Мне это никогда не приходило в голову, что Незнакомка это и есть Черный человек. Но если сейчас присмотреться – и там, и тут не вполне адекватный, «поплывший» герой стихотворения хочет вглядеться в странное существо, а существо мерцает и зеркалит.

И перья страуса склоненные
В моем качаются мозгу,
И очи синие бездонные
Цветут на дальнем берегу.

Недолго им цвести. В конце концов и у Есенина, и у Блока герой в последней строфе бунтует, стряхивает морок и разбивает зеркало. Только у Есенина буквально, а в блоковском стихотворение вдруг скомкается финал. Только-только были произнесены слова про сокровища и ключ, как герой вдруг отстранится и произнесет циничное отречение, как в лицо плюнет: «Ты право, пьяное чудовище, я знаю: истина в вине».

По подростковой безграмотности, по юной невнимательности я не замечал, что запятая стоит только с одной стороны слова «право» – и считывал его не как сказуемое, а как вводное слово.

«Ты, право, пьяное чудовище».

То есть пьян тут (в темной моей, глупой мой полудетской голове) не только Блок, но и незнакомка уже поплыла лицом, и весь мир пьян, и все люди давно уже кролики, и у них одно на уме: у всех воспалены глаза, и все грех, гадость и грязная весенняя пыль.

И хотя ни в каноническом, ни в зазеркальном «моем», переписанном стихотворении нет об этом ни слова, но мы-то все уже знаем, что солнечный свет окончательно сгинул, потух, ничто не золотится на булочном кренделе, дети отплакали свое, и их уложили спать, и лодки давно привязаны, и всем нам пора бы отправляться домой. Тяжело встать из-за своего столика, расплатиться, покачнуться, быть поддержанным встрепенувшимся и утратившим свою сонливость лакеем, велеть ему найти извозчика, дать на чай и уехать в темноту, потому что белые ночи еще не наступили.

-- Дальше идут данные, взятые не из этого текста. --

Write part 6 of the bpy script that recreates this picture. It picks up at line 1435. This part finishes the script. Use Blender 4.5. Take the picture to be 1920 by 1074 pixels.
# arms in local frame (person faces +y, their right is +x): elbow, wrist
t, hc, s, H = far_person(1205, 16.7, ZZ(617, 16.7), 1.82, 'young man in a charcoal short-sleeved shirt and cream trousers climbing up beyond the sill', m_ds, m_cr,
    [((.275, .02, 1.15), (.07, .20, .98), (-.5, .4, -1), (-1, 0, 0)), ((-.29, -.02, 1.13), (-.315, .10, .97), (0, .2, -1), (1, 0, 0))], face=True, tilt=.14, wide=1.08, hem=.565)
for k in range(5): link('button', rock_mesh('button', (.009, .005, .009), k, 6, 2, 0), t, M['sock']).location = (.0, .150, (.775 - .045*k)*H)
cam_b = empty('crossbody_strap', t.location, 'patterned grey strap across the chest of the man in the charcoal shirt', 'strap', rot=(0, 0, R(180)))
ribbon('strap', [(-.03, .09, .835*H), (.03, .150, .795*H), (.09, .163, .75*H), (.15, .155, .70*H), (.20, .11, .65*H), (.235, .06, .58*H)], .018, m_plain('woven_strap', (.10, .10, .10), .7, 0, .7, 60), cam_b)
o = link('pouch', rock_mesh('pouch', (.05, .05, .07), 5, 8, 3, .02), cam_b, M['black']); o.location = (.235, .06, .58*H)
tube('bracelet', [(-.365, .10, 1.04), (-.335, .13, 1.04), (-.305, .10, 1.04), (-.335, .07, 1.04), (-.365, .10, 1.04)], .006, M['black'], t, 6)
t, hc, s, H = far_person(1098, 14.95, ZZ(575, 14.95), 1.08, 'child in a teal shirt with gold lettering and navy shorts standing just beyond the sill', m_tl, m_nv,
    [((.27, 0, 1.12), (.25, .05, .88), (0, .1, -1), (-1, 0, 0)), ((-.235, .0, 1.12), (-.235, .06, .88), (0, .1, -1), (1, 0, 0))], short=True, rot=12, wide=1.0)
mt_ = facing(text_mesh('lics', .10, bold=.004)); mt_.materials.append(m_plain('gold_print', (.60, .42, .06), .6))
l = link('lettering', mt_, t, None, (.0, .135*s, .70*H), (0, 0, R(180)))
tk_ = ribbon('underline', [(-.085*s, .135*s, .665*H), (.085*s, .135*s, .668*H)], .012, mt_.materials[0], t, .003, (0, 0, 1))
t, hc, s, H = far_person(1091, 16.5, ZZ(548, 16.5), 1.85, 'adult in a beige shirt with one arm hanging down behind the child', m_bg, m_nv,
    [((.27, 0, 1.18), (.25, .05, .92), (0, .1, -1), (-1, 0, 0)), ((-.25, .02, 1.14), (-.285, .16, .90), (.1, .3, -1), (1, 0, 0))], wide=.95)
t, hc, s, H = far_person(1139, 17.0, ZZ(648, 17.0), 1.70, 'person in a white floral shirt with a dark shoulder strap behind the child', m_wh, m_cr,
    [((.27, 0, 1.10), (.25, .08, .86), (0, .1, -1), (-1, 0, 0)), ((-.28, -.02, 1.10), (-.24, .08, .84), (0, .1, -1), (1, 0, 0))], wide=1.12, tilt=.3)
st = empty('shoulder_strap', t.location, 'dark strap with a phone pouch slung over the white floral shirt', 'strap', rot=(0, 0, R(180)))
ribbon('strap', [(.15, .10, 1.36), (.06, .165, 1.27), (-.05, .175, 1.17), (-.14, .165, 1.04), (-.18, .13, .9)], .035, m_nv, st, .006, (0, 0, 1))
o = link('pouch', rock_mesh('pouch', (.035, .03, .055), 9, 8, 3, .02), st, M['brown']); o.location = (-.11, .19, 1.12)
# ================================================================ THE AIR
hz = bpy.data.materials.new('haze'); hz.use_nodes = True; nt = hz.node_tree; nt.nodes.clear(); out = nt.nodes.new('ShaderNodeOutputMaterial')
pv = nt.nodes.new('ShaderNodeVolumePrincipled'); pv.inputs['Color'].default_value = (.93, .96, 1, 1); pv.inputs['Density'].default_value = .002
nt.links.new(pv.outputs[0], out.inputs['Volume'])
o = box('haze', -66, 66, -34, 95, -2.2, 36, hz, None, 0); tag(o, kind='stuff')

И потом, как в изнаночном своем же стихотворении, проехать, как по строчкам и строфам, все эти аптеки, фонари, каналы, громады зданий, мимо редких людей – завалиться, не протрезвев, домой, как заваливается на соседних улицах в свои дома обычный чиновник или мастеровой, сесть у стенки, посмотреть на любовника жены и саму жену глазами кролика, и так нам тошно, и так противно, что даже смешно.

...А на левой груди у нас веселое имя «Пушкин», а что на правой груди – мы никому не покажем.